There is no “one-size-fits-all” model for establishing a working relationship with our customers, so we are flexible to accommodate all your needs.
Development process
Beta Technologies follows the project model of most software development companies in the world. Once a customer contacts us, or is contacted by our sales force, we request specifications from them, as detailed as they can manage. Post-sales usually interactively discusses these details with the customer — often in-world — and gathers additional data: references, links to Web sites, images or similar media. At this stage, a preliminary rough budget can usually be determined and given to the customer.
The next step is to prepare the definitive budget. With enough specifications, usually one of our team members will now act as consultant for that particular project — depending on the type of the project, it will be mostly a programming or a building project, which requires a different person to work on the estimates. Team availability will be established, and the budget will have two different estimates — the total amount of time spent in development (which will determine the final price) and the estimated time of delivery, since teams usually work a percentage of their time on different projects.
The budget sent to the customer also proposes a standard contract form. In almost all cases, all content or developed scripting/programming will be released to the customer as open source, although the IP rights are retained by their original creators (our team members), which will release the code to the customer under a free license, without royalty payments or any sort of legal encumbrance, for an unlimited time, as long as the content/programming is used for the purposes described in the contract. Naturally enough, the customer is able to change the terms of the agreement to better reflect their needs.
Once the contract is signed (a simple email confirming its acceptance is usually enough), the work enters its design stage. The building teams might draw a SketchUp model for evaluation; in most cases, however, development proceeds directly, either on-site or elsewhere. The programming teams usually proceed to the design phase based on the specifications. Some teams might require more interaction with the customer at this stage; we have a collaborative Wiki, where both customers and team members can work on specifications or conceptual work together in this fashion.
Actual development is managed through an internal project management tool which allocates workloads to all the teams, plans the amount of time for development, and keeps track of spent time so far. Projects have several tasks which can be distributed to different teams; the tool also allows Gantt charts for overviewing the actual work being done. Every week the teams meet for a status report; afterwards, usually, either a project leader, or the post-sales will meet with the customer for their weekly reporting. We establish internal procedures for making sure that all steps of the development process are always overseen by several people — from project leaders to management — so that projects can flow smoothly and finish on the estimated date, while keeping the customer informed at each and every step of our development efforts.

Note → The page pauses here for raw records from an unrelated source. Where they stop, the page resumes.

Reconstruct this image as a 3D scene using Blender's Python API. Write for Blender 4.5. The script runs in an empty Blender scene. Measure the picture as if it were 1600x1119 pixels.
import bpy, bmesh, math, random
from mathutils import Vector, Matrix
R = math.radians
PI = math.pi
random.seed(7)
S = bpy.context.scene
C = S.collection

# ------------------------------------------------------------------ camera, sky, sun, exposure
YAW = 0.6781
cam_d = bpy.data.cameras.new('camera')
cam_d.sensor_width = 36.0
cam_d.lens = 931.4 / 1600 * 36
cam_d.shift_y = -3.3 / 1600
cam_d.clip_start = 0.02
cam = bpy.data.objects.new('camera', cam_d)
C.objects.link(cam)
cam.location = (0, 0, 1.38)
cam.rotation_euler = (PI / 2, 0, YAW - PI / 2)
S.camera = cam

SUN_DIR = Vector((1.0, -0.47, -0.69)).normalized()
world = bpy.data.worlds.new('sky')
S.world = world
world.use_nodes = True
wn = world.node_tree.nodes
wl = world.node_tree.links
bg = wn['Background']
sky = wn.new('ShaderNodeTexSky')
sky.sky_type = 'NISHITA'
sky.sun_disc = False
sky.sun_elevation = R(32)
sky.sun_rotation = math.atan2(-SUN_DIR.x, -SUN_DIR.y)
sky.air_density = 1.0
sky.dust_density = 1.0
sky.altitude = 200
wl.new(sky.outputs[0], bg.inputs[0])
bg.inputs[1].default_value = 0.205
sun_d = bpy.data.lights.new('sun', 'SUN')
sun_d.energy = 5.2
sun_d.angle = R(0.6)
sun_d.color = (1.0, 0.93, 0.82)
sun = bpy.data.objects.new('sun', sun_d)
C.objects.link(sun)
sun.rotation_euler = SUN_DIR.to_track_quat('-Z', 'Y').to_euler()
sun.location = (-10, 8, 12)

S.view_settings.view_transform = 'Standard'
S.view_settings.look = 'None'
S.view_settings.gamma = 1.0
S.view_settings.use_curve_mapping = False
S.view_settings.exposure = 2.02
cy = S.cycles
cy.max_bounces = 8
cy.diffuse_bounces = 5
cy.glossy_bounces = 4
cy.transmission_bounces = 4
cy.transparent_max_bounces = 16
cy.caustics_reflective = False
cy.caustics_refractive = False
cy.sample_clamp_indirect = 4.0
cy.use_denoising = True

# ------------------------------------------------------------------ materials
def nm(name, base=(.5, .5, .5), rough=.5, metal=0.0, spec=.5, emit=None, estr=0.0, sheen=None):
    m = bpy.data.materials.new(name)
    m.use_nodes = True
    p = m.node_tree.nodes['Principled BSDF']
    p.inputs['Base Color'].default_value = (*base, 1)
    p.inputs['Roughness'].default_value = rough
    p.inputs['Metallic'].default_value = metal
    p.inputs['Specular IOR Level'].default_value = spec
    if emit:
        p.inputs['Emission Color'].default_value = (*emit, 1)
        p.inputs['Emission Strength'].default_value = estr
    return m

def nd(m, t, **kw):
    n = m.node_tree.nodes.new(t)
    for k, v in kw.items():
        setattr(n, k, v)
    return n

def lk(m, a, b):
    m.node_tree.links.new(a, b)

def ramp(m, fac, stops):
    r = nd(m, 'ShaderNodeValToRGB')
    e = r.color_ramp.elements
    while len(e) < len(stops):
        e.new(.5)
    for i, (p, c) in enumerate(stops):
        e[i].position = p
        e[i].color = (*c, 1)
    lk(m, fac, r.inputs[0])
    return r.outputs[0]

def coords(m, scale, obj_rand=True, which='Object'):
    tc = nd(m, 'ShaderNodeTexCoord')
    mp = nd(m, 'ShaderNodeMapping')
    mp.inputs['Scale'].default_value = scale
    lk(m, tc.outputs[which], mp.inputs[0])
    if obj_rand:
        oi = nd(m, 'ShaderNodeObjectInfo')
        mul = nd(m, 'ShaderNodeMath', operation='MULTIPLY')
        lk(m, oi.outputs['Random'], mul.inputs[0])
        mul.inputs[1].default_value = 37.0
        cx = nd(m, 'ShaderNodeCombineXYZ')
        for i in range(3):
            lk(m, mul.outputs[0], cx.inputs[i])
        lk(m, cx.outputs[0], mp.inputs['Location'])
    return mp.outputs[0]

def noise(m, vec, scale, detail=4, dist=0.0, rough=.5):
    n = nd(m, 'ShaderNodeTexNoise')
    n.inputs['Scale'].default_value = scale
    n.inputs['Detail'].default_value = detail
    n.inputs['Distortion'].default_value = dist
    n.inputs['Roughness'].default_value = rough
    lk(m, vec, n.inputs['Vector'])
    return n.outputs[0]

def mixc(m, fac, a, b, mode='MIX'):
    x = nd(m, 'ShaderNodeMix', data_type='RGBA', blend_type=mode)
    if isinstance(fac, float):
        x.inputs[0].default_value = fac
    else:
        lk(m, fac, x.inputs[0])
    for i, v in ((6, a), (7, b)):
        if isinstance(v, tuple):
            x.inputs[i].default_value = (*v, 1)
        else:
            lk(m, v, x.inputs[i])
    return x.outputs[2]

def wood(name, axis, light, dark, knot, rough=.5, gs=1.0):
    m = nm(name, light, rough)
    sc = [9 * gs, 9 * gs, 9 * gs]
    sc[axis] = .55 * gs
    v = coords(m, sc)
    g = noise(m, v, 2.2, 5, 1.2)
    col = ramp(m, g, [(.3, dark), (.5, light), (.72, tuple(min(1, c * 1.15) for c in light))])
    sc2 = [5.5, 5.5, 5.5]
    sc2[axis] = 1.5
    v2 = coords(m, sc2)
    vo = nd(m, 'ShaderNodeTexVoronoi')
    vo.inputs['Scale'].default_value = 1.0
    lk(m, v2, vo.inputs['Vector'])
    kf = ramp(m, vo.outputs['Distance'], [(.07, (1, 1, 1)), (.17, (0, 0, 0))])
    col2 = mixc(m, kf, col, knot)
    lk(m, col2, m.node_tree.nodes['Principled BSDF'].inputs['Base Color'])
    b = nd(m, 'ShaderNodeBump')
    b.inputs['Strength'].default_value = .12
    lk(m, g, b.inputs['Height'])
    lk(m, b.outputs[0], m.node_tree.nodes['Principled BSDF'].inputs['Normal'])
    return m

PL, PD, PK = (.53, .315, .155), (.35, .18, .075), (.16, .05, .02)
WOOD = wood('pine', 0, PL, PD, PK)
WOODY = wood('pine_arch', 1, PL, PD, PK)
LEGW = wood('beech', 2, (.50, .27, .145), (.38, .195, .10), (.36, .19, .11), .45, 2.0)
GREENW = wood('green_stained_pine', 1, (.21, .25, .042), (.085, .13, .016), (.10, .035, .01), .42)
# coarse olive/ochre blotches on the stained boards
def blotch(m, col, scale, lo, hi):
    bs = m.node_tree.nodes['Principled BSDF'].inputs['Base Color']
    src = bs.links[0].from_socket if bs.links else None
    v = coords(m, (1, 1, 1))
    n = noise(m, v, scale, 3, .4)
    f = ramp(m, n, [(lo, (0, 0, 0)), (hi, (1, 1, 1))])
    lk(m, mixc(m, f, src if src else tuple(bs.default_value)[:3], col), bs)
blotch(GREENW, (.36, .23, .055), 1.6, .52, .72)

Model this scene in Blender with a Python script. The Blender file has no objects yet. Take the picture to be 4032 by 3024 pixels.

All scripting and web-side programming is kept in a Content Versioning System and teams of builders and programmers are usually duplicated. Documentation is internally kept on Wikis as well. Textures for the builders are developed for each customer separately and kept in boxes for the builders working on a project. Thus, if one member becomes suddenly ill, the work can proceed without interruption with another team member. Similarly, due to the nature of Second Life and its restrictive permission system, it will be usually easy to recover work done by one programmer from the CVS and simply work from there.
This is our compromise on quality of the development process. We understand that many companies operating in the virtual world of Second Life are able to work faster — they are “just in time” developers — without any processes and relying only on their talent and abilities to work fast, redo their work as often as necessary, and charge low fees for their hourly work. We prefer an approach of “total quality” — work is planned, overseen, and organised, with tracking mechanisms at each step to validate the conformity to specifications. Our team is used to work under similar quality management procedures for many years — either in the building industry, the design industry, or the software development industry. The end result, for the customer, is a completed project exactly according to the original specifications — one that was developed from the very beginning to the end just once, and to meet those specifications,.